Other Slow Wifi

Mike33

Case Bender
Original poster
Feb 3, 2019
2
0
Hi
I've just got a NUC 8i7BEH kit) to replace my old windows 7 laptop, & I decided to try Linux instead of Windows. I have installed Mint 19 cinnamon, but the wifi connection is very slow (<2Mb/s vs 64Mb on the windows 7 machine, using the same router and speedchecker). Router is Virgin Media Hub 3.0.
After reading about this problem on several forums I:
1. Upgraded mint to 19.1Tessa - Kernel 4.15.0.20 64 bit - Base is Ubuntu 18.04 bionic
2. Disabled power management for wireless chipset
3. Ran SUDO APT-GET-UPGRADE
None of these made any difference. I wonder if ths is a driver problem?

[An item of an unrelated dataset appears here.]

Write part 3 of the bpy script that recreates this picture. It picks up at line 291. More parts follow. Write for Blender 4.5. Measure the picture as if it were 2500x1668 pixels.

Running sudo lshw gives hardware information and I notice that the firmware numbers are different:

----Extract from sudo lshw:

*-network:0
description: Wireless interface
product: Intel Corporation
vendor: Intel Corporation
physical id: 14.3
bus info: pci@0000:00:14.3
logical name: wlp0s20f3
version: 30
serial: 00:bb:60:47:09:9b
width: 64 bits
clock: 33MHz
capabilities: pm msi pciexpress msix bus_master cap_list ethernet physical wireless
configuration: broadcast=yes driver=iwlwifi
driverversion=4.15.0-20-generic
firmware=34.3125811985.0
ip=192.168.0.19 latency=0 link=yes multicast=yes wireless=IEEE 802.11
resources: iomemory:400-3ff irq:16 memory:404ac10000-404ac13fff

----From Intel website:

Device Kernels Firmware
Intel® Wireless-AC 9560 4.14+ iwlwifi-9000-pu-b0-jf-b0-34.618819.0.tgz

I can download the reccommended driver from Intel website, but I dont know if it's possible to install this in Linux.

Don't know if it's relevant, but I originally downloaded Linux Mint 19, but couldn't get anywhere with validating the

checksum, so I bought a USB version, but this wasn't recognised as bootable until I changed from UEFI to BIOS. Now that Mint is installed it will only boot in Bios.

Anybody else had slow WiFi problems in Linux? Any help would be greatly appreciated.
 

Choidebu

"Banned"
Aug 16, 2017
1,198
1,205
You know it's a bit of a stretch asking this here... why don't you ask at the forums you said you read?

Looks like it's a software problem.. To eliminate hardware problem's possibility, try getting the machine as close as possible to the router in a LoS. See if there's any difference. Also try tightening the antenna(s).

If none of that helps, then it's a software issue. IIRC in Linux networking drivers are baked in the kernel, so you either recompile your own or wait for the changes to be available upstream. That or choose another distro that have it.
 

Mike33

Case Bender
Original poster
Feb 3, 2019
2
0
Hi Choidebu
I thought there might be someone else with a NUC has had the same problem. I've already posted on a couple of linux forums but nobody there with the same machine I suppose. Maybe I''ll try a different distro as you suggest.
Cheers, Mike
 

Choidebu

"Banned"
Aug 16, 2017
1,198
1,205
Hi Choidebu
I thought there might be someone else with a NUC has had the same problem. I've already posted on a couple of linux forums but nobody there with the same machine I suppose. Maybe I''ll try a different distro as you suggest.
Cheers, Mike
It's not so much the platform as the wifi card itself. NUC, like laptops, use m.2 wifi card. It's not embedded to the motherboard. Look for your particular wifi card model (intel 9560? That's pretty new) and see if it's supported, and in which kernel version.

Otherwise, you need to merge the driver and recompile your kernel - which nobody that asks these questions should do lol. I believe I tried in the past and the aftermath still haunts me.